27th Mar 2015 09:30
LONDON (Alliance News) - Progility PLC Friday said it swung to an interim pretax profit as revenue grew by 30% and its costs fell, and it said it is expecting a better second half as its acquisitions begin to make an impact and trading picks up in the last four months of its financial year.
The project management services group swung to a GBP1.5 million pretax profit in the six months ended December 31, from a GBP1.1 million loss a year earlier as revenue increased and its costs were shaved.
Revenue for the period rose to GBP24.4 million from GBP18.6 million, whilst administrative expenses fell to GBP5.3 million from GBP6.0 million, both partially offset by finance costs rising to GBP1.0 million from GBP481,000.
At the end of December, Progility reported a cash balance of GBP4.6 million.

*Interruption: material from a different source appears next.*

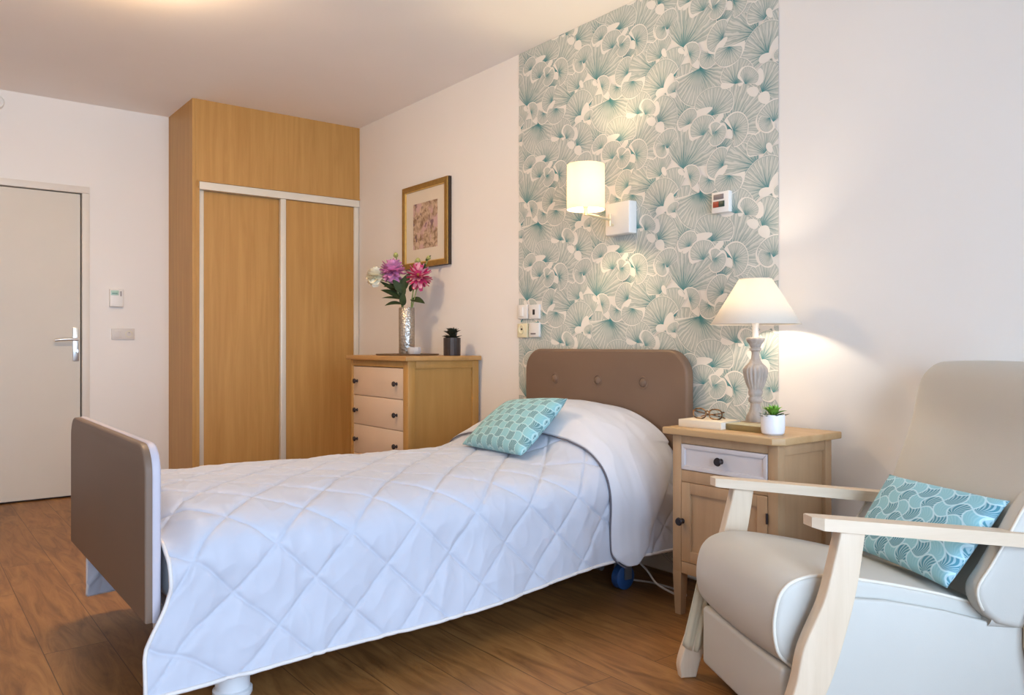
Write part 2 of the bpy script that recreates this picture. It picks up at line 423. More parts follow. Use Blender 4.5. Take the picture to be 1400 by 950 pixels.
def prism(bm, poly, d0, d1, axes='yzx', bev=0., seg=2, mi=0):
    """poly in the plane of the first two axes, extruded along the third"""
    ix = ['xyz'.index(a) for a in axes]
    def mk(p, d):
        v = [0, 0, 0]; v[ix[0]] = p[0]; v[ix[1]] = p[1]; v[ix[2]] = d; return bm.verts.new(v)
    A = [mk(p, d0) for p in poly]; C = [mk(p, d1) for p in poly]; n = len(poly)
    fs = [bm.faces.new(A[::-1]), bm.faces.new(C)]
    for k in range(n): fs.append(bm.faces.new((A[k], A[(k+1) % n], C[(k+1) % n], C[k])))
    for f in fs: f.material_index = mi
    bmesh.ops.recalc_face_normals(bm, faces=fs)
    if bev:
        es = [e for e in fs[0].edges]+[e for e in fs[1].edges]
        r = bmesh.ops.bevel(bm, geom=es, offset=bev, segments=seg, profile=.5, affect='EDGES', clamp_overlap=True)
        for f in r['faces']: f.material_index = mi
    return bm

def loft(bm, poly, d0, d1, crown=.015, rnd=.014, n=18):
    """a padded prism: profile poly (y, z) swept along x, fuller in the middle and rounded off at both ends"""
    m = len(poly); P = [Vector((p[0], p[1])) for p in poly]
    area = sum(P[i].x*P[(i+1) % m].y-P[(i+1) % m].x*P[i].y for i in range(m)); sg = 1 if area > 0 else -1
    nr = []
    for i in range(m):
        e = (P[(i+1) % m]-P[i-1]).normalized(); nr.append(Vector((e.y, -e.x))*sg)
    hw = (d1-d0)/2; ends = [k/5 for k in range(6)]; xs = []
    for k in ends: xs.append(-hw+rnd*(1-math.cos(k*PI/2)))
    for k in range(1, n): xs.append(-hw+rnd+(2*hw-2*rnd)*k/n)
    for k in ends[::-1]: xs.append(hw-rnd*(1-math.cos(k*PI/2)))
    rows = []
    for x in xs:
        t = x/hw; q = max(0, (abs(x)-(hw-rnd))/rnd)
        off = crown*(1-t*t)**.8-rnd*(1-math.sqrt(max(0, 1-q*q)))
        rows.append([bm.verts.new(((d0+d1)/2+x, P[i].x+nr[i].x*off, P[i].y+nr[i].y*off)) for i in range(m)])
    fs = []
    for a, b in zip(rows, rows[1:]):
        for k in range(m): fs.append(bm.faces.new((a[k], a[(k+1) % m], b[(k+1) % m], b[k])))
    fs.append(bm.faces.new(rows[0])); fs.append(bm.faces.new(rows[-1][::-1]))
    bmesh.ops.recalc_face_normals(bm, faces=fs)
    return bm

def ball(bm, c, r, sub=2, mi=0, sc=(1, 1, 1)):
    res = bmesh.ops.create_icosphere(bm, subdivisions=sub, radius=1.)
    for v in res['verts']: v.co = Vector((c[0]+v.co.x*r*sc[0], c[1]+v.co.y*r*sc[1], c[2]+v.co.z*r*sc[2]))
    for f in set(f for v in res['verts'] for f in v.link_faces): f.material_index = mi
    return bm

def cyl(bm, p0, p1, r, n=20, mi=0): return tube(bm, [p0, p1], r, n, mi)

def rounded_rect(x0, x1, z0, z1, r, n=7, corners=(1, 1, 1, 1)):
    """anticlockwise outline; corners flags: bl, br, tr, tl"""
    out = []
    for (cx, cz, a0, fl) in ((x0, z0, PI, corners[0]), (x1, z0, 1.5*PI, corners[1]), (x1, z1, 0, corners[2]), (x0, z1, .5*PI, corners[3])):
        if not fl: out.append((cx, cz)); continue
        ccx = cx+r if cx == x0 else cx-r; ccz = cz+r if cz == z0 else cz-r
        for k in range(n+1):
            a = a0+.5*PI*k/n; out.append((ccx+r*math.cos(a), ccz+r*math.sin(a)))
    return out

# ------------------------------------------------------------------ the room
WY, DX, HC = 2.70, -5.87, 2.59     # head wall, door wall, ceiling height
RX, FY = 1.35, -1.75               # window wall, wall behind

struct(obj('floor', box(B(), DX-.1, RX+.1, FY-.1, WY+.1, -.1, 0), M['floor'], smooth=None))
struct(obj('ceiling', box(B(), DX-.1, RX+.1, FY-.1, WY+.1, HC, HC+.1), M['ceiling'], smooth=None))
wall_back = struct(obj('wall_back', box(B(), DX-.1, RX+.1, WY, WY+.1, 0, HC), M['wall'], smooth=None))
bm = B()   # wall with the entrance door opening
D0, D1, DH = .10, .985, 2.01
box(bm, DX-.1, DX, FY, D0, 0, HC); box(bm, DX-.1, DX, D1, WY, 0, HC); box(bm, DX-.1, DX, D0, D1, DH, HC)
struct(obj('wall_left', bm, M['wall'], smooth=None))
bm = B()   # window wall with a tall opening
A0, A1, Z0, Z1 = -1.25, 2.25, .12, 2.35
box(bm, RX, RX+.1, FY, A0, 0, HC); box(bm, RX, RX+.1, A1, WY, 0, HC); box(bm, RX, RX+.1, A0, A1, Z1, HC); box(bm, RX, RX+.1, A0, A1, 0, Z0)
struct(obj('wall_right', bm, M['wall'], smooth=None))
struct(obj('wall_front', box(B(), DX, RX, FY-.1, FY, 0, HC), M['wall'], smooth=None))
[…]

"As we have previously stated, however, the group's performance is second-half weighted. The out-turn for the year to June 30, 2015 is heavily dependent on trading in the last four months of our year, which are critical months for sales across the major businesses of the group, particularly in the UK and Australia," said Executive Chairman Wayne Bos.
Progility also said the second half of the year will benefit from the acquisition of India-based Unify Enterprise Communications Pvt Ltd and UK-based Woodspeen Training Ltd, which did not have an impact on the company's first half results.
"While the results for the period do not contain contributions from either India or Woodspeen, nevertheless they do show revenues increased by over 30% and gross profit has improved by 47% over the comparable period in 2013," said Bos.
Progility shares were down 3.6% to 4.70 pence per share on Friday morning.